The standouts on Mode for Joe are the two tunes composed by Walton, who also wrote great material for the Messengers and for his own releases up to this day. The title track starts with a suspended rhythm under a series of beautifully voiced chords for the horns, which then invites Henderson to play a series of cracked harmonics leading into a relaxed solo over a single mode. Each solo is like a lazy conversation, with Fuller getting in the best, most cooking argument. “Black” is even better, built around a hip Walton baseline and a fast, precise swing that invites Henderson to wail and Morgan to crackle. On these solos, the possibilities of freedom are exploited but allegiance to the blues is never betrayed.
When I first heard Mode for Joe, I was familiar enough with both Blue Note and its great roster of musicians to feel that I had discovered a mature masterpiece, even if it was one that not every critic would place at the top of his list. I’ll admit, with so many great soloists, no one stretches out much. And the first track, “A Shade of Jade”, sounds a mite sloppy in its execution, with Chambers pounding the group into order. But this is a recording date where Blue Note was in its glory — with complex compositions happening around an insistent groove, and with the soloists propelled upward into vivid expression by all of it. I mean, dig Morgan’s hip 6/8 blues “Free Wheelin'”, with its irregular accents and Walton playing barrelhouse figures around the head. Every player is dripping with soul like it was a Motown date (many of them, in fact, were from Detroit), yet they play with a harmonic cool and complexity that befits jazz musicians of the post-Coltrane era.
All three of these Blue Notes — but so many others as well — are essential documents of jazz at a particular high-water mark, at a peak of adventurous groove.
Blue Note Today
An obsession for the glory days of Blue Note should not obscure the great work coming from the label today. Beginning in 1986, Blue Note was effectively revived by record executive Bruce Lundvall as a subgroup of EMI Records. Not only did many of the classic but hard-to-find Blue Notes get a gracious reissue treatment, but Lundvall sought out exciting young jazz musicians and promised them the same kind of artistic freedom, fair financial treatment, and good distribution as in the old days.

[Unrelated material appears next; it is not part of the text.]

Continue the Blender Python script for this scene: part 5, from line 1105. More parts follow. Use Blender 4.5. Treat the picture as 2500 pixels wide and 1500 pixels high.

Cassandra Wilson, Loverly (2008)
Much like in the old days, the “new” Blue Note has had the good fortune of a best-seller or two to finance its integrity. Classic Blue Note sold a whole bunch of platters of Sidney Bechet playing “Summertime” and of Morgan’s The Sidewinder — these made Out to Lunch possible. Today’s Blue Note produced a modest pop-jazz album by an untested vocalist in 2002, and Come Away with Me made Norah Jones a star. That disc has made possible daring discs by the likes of pianist Jason Moran, saxophonist Joe Lovano, and pianist Robert Glasper. Last year’s In My Element by Glasper was an up-to-the-minute stunner that Lion would have loved: it had the groove of swing, the freshness of change, and the dash of great improvisation.
Maybe the best thing about the new Blue Note has been where it has fused artistic adventure and some pop pleasure. The string of recordings by Cassandra Wilson since 1993’s Blue Night ‘Til Dawn and continuing through 2006’s Thunderbird has been a genuine rethinking of jazz singing. Wilson has retained enough jazz in her game to stay relevant in the art form, but she has built a new kind American singing too — something that is equal parts delta blues, folk directness, jazz embellishment, and gospel soul. Her new disc, Loverly is due out in June from — where else? — Blue Note.